Extracted records
begin

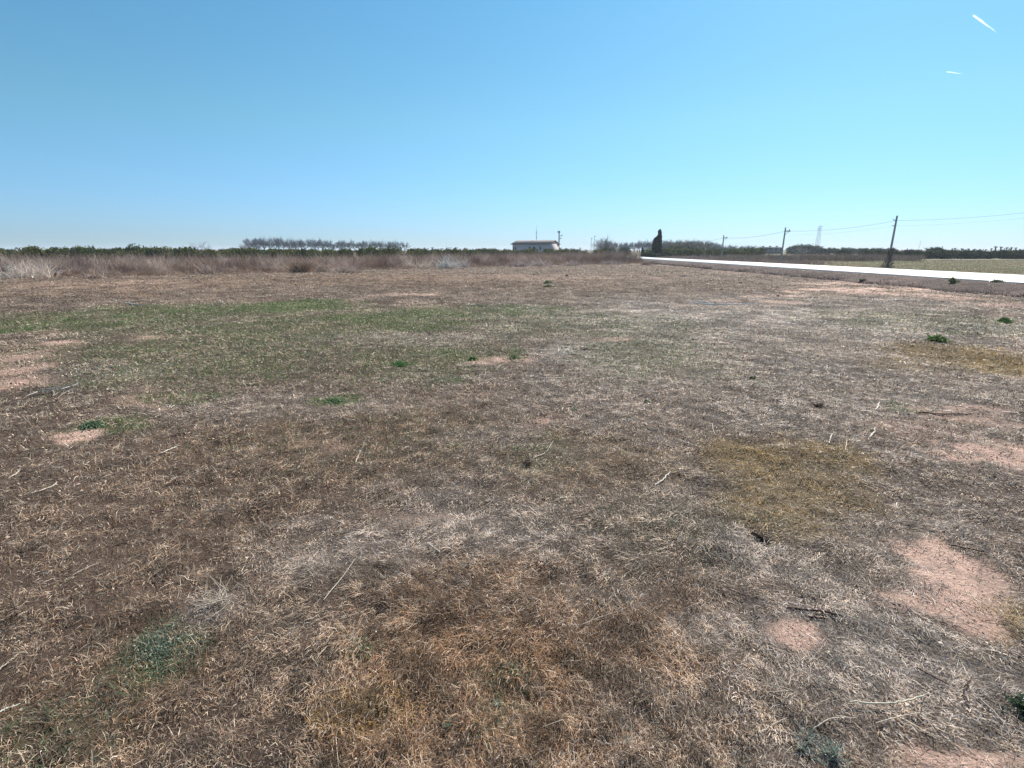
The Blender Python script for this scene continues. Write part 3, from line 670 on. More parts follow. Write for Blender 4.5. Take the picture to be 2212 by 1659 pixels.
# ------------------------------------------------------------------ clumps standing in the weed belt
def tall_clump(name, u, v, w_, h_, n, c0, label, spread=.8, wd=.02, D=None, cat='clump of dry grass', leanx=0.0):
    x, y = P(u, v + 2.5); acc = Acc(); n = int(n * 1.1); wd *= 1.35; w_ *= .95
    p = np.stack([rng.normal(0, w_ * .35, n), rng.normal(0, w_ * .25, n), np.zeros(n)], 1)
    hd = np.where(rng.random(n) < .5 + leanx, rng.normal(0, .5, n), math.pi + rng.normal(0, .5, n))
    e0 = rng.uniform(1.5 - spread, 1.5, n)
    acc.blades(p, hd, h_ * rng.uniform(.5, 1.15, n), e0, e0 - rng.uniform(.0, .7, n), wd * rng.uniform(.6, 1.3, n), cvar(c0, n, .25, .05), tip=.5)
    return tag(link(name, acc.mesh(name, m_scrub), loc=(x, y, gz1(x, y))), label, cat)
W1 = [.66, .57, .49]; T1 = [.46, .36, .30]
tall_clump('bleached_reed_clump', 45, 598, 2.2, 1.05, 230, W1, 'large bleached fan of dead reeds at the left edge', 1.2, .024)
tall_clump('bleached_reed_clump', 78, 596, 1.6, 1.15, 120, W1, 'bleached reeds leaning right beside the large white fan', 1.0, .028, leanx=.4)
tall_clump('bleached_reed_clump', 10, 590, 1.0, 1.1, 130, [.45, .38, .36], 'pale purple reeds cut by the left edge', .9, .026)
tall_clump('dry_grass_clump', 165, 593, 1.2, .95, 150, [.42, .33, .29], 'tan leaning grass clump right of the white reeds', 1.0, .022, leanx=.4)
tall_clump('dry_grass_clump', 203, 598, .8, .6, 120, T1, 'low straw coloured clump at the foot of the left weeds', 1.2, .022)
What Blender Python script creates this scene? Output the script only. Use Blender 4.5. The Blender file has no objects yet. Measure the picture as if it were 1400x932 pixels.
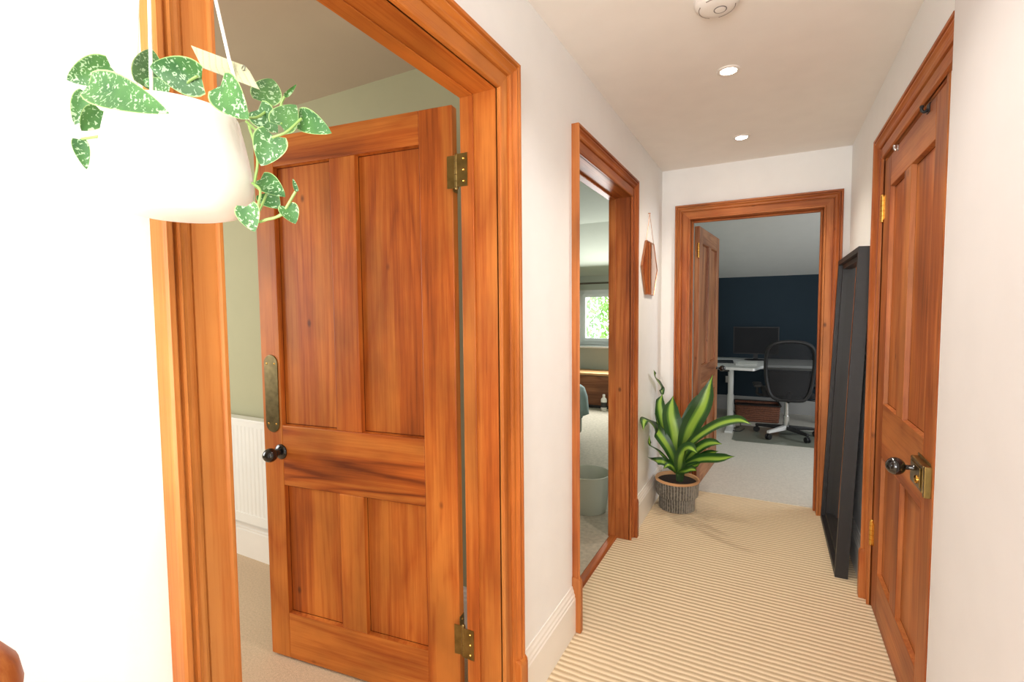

end

§ **BRIEF**
Restate each entry word for word, please, but drop any images it holds.

§ **OUTPUT FOR THIS TASK**
The Blender Python script for this scene continues. Write part 3, from line 670 on. More parts follow. Write for Blender 4.5. Take the picture to be 2212 by 1659 pixels.
# ------------------------------------------------------------------ clumps standing in the weed belt
def tall_clump(name, u, v, w_, h_, n, c0, label, spread=.8, wd=.02, D=None, cat='clump of dry grass', leanx=0.0):
    x, y = P(u, v + 2.5); acc = Acc(); n = int(n * 1.1); wd *= 1.35; w_ *= .95
    p = np.stack([rng.normal(0, w_ * .35, n), rng.normal(0, w_ * .25, n), np.zeros(n)], 1)
    hd = np.where(rng.random(n) < .5 + leanx, rng.normal(0, .5, n), math.pi + rng.normal(0, .5, n))
    e0 = rng.uniform(1.5 - spread, 1.5, n)
    acc.blades(p, hd, h_ * rng.uniform(.5, 1.15, n), e0, e0 - rng.uniform(.0, .7, n), wd * rng.uniform(.6, 1.3, n), cvar(c0, n, .25, .05), tip=.5)
    return tag(link(name, acc.mesh(name, m_scrub), loc=(x, y, gz1(x, y))), label, cat)
W1 = [.66, .57, .49]; T1 = [.46, .36, .30]
tall_clump('bleached_reed_clump', 45, 598, 2.2, 1.05, 230, W1, 'large bleached fan of dead reeds at the left edge', 1.2, .024)
tall_clump('bleached_reed_clump', 78, 596, 1.6, 1.15, 120, W1, 'bleached reeds leaning right beside the large white fan', 1.0, .028, leanx=.4)
tall_clump('bleached_reed_clump', 10, 590, 1.0, 1.1, 130, [.45, .38, .36], 'pale purple reeds cut by the left edge', .9, .026)
tall_clump('dry_grass_clump', 165, 593, 1.2, .95, 150, [.42, .33, .29], 'tan leaning grass clump right of the white reeds', 1.0, .022, leanx=.4)
tall_clump('dry_grass_clump', 203, 598, .8, .6, 120, T1, 'low straw coloured clump at the foot of the left weeds', 1.2, .022)
What Blender Python script creates this scene? Output the script only. Use Blender 4.5. The Blender file has no objects yet. Measure the picture as if it were 1400x932 pixels.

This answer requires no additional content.